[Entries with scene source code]
[start]
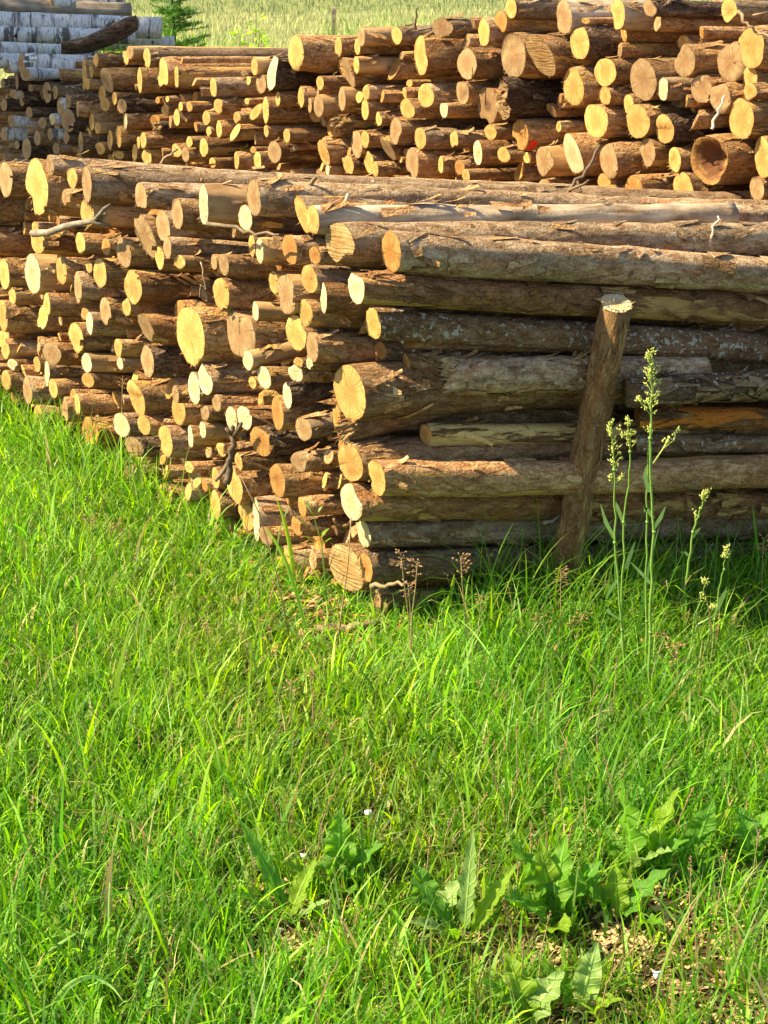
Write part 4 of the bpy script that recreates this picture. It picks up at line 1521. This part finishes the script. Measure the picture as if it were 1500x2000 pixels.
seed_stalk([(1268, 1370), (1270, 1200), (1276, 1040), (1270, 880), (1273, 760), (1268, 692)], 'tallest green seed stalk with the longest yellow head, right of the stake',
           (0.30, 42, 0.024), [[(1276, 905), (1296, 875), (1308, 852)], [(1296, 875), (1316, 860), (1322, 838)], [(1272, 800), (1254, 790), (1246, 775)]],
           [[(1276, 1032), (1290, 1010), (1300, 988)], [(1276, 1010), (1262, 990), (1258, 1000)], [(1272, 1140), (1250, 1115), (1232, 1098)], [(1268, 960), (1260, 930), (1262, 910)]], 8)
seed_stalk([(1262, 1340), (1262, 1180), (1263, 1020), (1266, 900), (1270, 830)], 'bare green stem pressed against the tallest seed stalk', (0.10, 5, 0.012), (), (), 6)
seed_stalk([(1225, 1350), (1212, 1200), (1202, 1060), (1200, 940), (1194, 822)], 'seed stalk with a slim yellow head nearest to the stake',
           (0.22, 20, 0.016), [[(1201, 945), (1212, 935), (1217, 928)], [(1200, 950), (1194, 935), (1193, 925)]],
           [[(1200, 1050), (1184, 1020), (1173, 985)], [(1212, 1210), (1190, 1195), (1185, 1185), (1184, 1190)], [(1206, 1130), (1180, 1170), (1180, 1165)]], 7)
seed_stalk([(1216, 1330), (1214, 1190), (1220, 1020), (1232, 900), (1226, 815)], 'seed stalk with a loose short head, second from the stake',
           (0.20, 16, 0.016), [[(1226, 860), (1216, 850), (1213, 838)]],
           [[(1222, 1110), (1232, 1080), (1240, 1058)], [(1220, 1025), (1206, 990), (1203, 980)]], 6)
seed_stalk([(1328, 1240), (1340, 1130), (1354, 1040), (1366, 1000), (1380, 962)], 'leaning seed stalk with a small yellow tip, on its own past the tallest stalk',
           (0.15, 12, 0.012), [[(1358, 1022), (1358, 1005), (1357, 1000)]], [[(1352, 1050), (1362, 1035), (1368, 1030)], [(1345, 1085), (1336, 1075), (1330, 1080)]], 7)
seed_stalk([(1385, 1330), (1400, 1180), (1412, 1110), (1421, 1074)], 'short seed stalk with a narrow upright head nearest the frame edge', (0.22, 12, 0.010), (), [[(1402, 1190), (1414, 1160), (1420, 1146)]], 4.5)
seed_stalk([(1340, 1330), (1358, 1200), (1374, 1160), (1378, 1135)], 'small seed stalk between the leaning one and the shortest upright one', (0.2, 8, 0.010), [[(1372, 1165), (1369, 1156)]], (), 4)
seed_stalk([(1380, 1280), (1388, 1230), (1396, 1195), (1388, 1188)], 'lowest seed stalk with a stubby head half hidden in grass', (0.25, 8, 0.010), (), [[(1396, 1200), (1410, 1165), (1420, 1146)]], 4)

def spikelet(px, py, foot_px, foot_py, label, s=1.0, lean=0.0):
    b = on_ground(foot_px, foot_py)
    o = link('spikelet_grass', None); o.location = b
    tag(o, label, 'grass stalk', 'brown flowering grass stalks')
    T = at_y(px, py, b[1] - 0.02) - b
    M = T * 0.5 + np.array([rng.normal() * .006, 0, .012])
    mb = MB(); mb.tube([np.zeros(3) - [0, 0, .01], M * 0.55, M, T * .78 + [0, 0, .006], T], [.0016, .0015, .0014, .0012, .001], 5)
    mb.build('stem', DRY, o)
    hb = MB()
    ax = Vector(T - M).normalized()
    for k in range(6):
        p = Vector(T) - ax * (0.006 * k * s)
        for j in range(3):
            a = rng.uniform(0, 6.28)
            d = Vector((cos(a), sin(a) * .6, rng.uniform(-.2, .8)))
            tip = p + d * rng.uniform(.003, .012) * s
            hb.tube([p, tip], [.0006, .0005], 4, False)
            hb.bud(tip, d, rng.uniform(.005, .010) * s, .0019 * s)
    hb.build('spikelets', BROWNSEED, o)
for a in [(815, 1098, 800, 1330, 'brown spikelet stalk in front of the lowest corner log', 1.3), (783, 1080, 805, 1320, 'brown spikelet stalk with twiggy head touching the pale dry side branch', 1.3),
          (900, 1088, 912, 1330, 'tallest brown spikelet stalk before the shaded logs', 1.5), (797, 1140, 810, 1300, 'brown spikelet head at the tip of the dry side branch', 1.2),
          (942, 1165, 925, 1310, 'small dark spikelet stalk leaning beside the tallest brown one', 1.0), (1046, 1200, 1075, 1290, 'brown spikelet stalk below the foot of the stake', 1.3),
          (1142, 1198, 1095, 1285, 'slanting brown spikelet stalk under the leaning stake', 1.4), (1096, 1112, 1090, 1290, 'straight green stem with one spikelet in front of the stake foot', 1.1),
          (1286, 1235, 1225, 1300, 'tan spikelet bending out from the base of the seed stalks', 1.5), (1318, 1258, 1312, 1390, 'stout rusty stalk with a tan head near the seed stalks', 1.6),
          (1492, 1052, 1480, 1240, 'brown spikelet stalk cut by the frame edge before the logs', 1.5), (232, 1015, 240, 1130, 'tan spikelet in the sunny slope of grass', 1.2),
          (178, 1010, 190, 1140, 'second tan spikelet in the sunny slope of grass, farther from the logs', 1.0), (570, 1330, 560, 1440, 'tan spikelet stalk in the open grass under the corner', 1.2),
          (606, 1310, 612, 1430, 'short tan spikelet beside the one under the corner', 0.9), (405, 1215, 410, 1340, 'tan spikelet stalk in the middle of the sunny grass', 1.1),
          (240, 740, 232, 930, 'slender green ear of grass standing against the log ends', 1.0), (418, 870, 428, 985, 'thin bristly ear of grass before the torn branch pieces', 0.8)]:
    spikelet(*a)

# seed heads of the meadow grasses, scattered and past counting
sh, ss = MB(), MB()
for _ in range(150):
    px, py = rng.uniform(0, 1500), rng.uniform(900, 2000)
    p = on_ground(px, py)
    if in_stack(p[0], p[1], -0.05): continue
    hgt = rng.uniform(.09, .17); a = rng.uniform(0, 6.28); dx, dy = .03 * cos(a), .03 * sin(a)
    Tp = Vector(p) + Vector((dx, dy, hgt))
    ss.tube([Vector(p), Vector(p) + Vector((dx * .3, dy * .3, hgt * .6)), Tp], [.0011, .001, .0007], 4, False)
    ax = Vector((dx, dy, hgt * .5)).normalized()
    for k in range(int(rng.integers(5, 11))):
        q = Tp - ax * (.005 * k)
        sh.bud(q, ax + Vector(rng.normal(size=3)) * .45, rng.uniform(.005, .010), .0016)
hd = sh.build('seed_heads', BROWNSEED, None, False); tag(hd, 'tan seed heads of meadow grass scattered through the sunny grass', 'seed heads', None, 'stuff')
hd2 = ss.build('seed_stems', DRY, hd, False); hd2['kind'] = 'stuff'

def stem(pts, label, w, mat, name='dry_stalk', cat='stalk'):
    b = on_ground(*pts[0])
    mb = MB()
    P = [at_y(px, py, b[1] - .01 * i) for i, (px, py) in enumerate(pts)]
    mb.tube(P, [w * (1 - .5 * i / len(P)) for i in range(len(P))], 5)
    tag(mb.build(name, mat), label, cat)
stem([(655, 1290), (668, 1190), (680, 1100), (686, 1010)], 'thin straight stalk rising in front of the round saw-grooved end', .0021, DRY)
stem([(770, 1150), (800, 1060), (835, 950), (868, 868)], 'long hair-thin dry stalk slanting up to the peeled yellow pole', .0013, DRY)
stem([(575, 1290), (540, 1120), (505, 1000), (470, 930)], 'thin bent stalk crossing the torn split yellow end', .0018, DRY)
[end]
[start]
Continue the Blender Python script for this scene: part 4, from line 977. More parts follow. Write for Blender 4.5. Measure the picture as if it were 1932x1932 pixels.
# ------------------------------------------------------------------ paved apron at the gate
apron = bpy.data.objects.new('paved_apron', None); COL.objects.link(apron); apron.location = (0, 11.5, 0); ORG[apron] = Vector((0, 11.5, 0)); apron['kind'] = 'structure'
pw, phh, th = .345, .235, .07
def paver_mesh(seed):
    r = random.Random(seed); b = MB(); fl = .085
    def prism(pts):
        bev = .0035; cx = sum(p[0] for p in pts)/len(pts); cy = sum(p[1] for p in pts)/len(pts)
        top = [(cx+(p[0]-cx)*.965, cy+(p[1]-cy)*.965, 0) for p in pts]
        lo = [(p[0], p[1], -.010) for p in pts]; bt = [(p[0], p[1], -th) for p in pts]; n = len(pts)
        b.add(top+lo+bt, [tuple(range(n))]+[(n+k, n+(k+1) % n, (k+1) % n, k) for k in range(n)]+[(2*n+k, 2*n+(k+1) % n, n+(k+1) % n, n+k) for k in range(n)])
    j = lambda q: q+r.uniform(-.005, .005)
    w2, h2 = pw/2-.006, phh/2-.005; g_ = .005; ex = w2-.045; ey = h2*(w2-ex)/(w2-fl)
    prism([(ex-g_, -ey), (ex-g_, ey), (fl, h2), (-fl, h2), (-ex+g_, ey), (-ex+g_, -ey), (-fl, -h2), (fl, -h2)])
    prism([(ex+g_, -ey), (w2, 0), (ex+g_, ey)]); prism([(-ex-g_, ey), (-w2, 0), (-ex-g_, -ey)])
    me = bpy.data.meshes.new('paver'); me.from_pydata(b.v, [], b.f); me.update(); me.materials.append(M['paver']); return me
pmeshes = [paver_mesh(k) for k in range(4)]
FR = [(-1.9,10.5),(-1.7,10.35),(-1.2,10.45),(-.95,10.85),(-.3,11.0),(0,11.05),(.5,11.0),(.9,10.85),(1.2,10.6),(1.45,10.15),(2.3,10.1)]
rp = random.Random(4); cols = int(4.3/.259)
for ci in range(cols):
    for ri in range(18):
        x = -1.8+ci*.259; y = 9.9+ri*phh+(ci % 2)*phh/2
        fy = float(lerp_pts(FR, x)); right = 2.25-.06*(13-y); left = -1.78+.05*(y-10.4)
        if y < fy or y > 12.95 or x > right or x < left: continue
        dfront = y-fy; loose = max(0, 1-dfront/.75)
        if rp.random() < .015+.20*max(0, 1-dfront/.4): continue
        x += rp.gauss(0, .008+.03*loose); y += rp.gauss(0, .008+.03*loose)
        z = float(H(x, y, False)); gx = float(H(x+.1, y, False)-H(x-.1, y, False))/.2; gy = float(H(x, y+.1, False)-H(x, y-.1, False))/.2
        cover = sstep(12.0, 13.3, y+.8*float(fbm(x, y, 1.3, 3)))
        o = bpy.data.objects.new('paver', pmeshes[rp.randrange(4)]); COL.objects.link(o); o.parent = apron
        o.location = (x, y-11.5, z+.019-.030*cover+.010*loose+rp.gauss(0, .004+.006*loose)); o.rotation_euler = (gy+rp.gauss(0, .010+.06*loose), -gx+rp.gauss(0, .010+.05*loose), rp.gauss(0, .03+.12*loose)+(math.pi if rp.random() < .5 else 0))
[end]
_Stated task:_ In the records above, locate the lines holding the word "part". Copy each of them.

_Written response:_
Write part 4 of the bpy script that recreates this picture. It picks up at line 1521. This part finishes the script. Measure the picture as if it were 1500x2000 pixels.
Continue the Blender Python script for this scene: part 4, from line 977. More parts follow. Write for Blender 4.5. Measure the picture as if it were 1932x1932 pixels.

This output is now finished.